#### [Instructions to follow]
Output every line below exactly.

(Scenes as source code)
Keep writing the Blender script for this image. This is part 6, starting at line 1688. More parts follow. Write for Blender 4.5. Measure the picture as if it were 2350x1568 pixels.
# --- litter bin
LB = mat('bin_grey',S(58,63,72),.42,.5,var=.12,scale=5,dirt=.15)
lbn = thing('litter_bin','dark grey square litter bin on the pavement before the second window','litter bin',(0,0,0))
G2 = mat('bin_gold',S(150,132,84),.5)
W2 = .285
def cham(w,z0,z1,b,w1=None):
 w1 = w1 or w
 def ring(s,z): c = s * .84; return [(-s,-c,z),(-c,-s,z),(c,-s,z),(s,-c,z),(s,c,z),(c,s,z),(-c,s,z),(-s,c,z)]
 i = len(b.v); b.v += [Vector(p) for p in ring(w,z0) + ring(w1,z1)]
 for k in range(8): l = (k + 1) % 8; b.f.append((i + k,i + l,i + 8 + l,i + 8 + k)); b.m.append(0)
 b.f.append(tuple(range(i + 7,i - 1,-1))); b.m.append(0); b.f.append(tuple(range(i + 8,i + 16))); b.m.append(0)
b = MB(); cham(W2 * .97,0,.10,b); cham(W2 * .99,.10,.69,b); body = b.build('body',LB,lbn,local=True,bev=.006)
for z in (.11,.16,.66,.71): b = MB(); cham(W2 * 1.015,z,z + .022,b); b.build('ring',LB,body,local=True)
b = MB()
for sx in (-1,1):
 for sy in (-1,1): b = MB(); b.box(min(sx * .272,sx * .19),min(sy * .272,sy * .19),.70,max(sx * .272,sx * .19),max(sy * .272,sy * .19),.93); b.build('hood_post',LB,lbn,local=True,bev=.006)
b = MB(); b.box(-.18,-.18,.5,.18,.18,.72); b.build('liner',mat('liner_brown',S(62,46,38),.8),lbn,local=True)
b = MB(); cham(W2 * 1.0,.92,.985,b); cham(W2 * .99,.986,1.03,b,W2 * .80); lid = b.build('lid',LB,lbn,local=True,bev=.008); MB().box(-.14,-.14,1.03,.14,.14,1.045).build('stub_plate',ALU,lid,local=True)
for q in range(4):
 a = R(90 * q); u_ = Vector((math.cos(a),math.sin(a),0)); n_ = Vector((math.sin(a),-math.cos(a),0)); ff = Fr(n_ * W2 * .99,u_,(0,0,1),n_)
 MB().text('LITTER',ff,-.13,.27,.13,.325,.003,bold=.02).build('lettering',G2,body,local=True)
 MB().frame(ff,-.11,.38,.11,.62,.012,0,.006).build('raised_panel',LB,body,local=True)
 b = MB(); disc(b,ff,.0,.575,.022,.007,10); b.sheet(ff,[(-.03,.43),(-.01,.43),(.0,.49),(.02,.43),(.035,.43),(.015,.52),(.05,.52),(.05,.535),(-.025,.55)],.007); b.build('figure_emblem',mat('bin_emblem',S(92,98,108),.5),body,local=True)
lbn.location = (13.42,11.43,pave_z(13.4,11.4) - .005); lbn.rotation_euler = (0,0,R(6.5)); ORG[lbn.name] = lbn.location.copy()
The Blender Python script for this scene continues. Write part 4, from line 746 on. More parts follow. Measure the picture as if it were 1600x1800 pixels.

#### [Output]
Keep writing the Blender script for this image. This is part 6, starting at line 1688. More parts follow. Write for Blender 4.5. Measure the picture as if it were 2350x1568 pixels.
# --- litter bin
LB = mat('bin_grey',S(58,63,72),.42,.5,var=.12,scale=5,dirt=.15)
lbn = thing('litter_bin','dark grey square litter bin on the pavement before the second window','litter bin',(0,0,0))
G2 = mat('bin_gold',S(150,132,84),.5)
W2 = .285
def cham(w,z0,z1,b,w1=None):
 w1 = w1 or w
 def ring(s,z): c = s * .84; return [(-s,-c,z),(-c,-s,z),(c,-s,z),(s,-c,z),(s,c,z),(c,s,z),(-c,s,z),(-s,c,z)]
 i = len(b.v); b.v += [Vector(p) for p in ring(w,z0) + ring(w1,z1)]
 for k in range(8): l = (k + 1) % 8; b.f.append((i + k,i + l,i + 8 + l,i + 8 + k)); b.m.append(0)
 b.f.append(tuple(range(i + 7,i - 1,-1))); b.m.append(0); b.f.append(tuple(range(i + 8,i + 16))); b.m.append(0)
b = MB(); cham(W2 * .97,0,.10,b); cham(W2 * .99,.10,.69,b); body = b.build('body',LB,lbn,local=True,bev=.006)
for z in (.11,.16,.66,.71): b = MB(); cham(W2 * 1.015,z,z + .022,b); b.build('ring',LB,body,local=True)
b = MB()
for sx in (-1,1):
 for sy in (-1,1): b = MB(); b.box(min(sx * .272,sx * .19),min(sy * .272,sy * .19),.70,max(sx * .272,sx * .19),max(sy * .272,sy * .19),.93); b.build('hood_post',LB,lbn,local=True,bev=.006)
b = MB(); b.box(-.18,-.18,.5,.18,.18,.72); b.build('liner',mat('liner_brown',S(62,46,38),.8),lbn,local=True)
b = MB(); cham(W2 * 1.0,.92,.985,b); cham(W2 * .99,.986,1.03,b,W2 * .80); lid = b.build('lid',LB,lbn,local=True,bev=.008); MB().box(-.14,-.14,1.03,.14,.14,1.045).build('stub_plate',ALU,lid,local=True)
for q in range(4):
 a = R(90 * q); u_ = Vector((math.cos(a),math.sin(a),0)); n_ = Vector((math.sin(a),-math.cos(a),0)); ff = Fr(n_ * W2 * .99,u_,(0,0,1),n_)
 MB().text('LITTER',ff,-.13,.27,.13,.325,.003,bold=.02).build('lettering',G2,body,local=True)
 MB().frame(ff,-.11,.38,.11,.62,.012,0,.006).build('raised_panel',LB,body,local=True)
 b = MB(); disc(b,ff,.0,.575,.022,.007,10); b.sheet(ff,[(-.03,.43),(-.01,.43),(.0,.49),(.02,.43),(.035,.43),(.015,.52),(.05,.52),(.05,.535),(-.025,.55)],.007); b.build('figure_emblem',mat('bin_emblem',S(92,98,108),.5),body,local=True)
lbn.location = (13.42,11.43,pave_z(13.4,11.4) - .005); lbn.rotation_euler = (0,0,R(6.5)); ORG[lbn.name] = lbn.location.copy()
The Blender Python script for this scene continues. Write part 4, from line 746 on. More parts follow. Measure the picture as if it were 1600x1800 pixels.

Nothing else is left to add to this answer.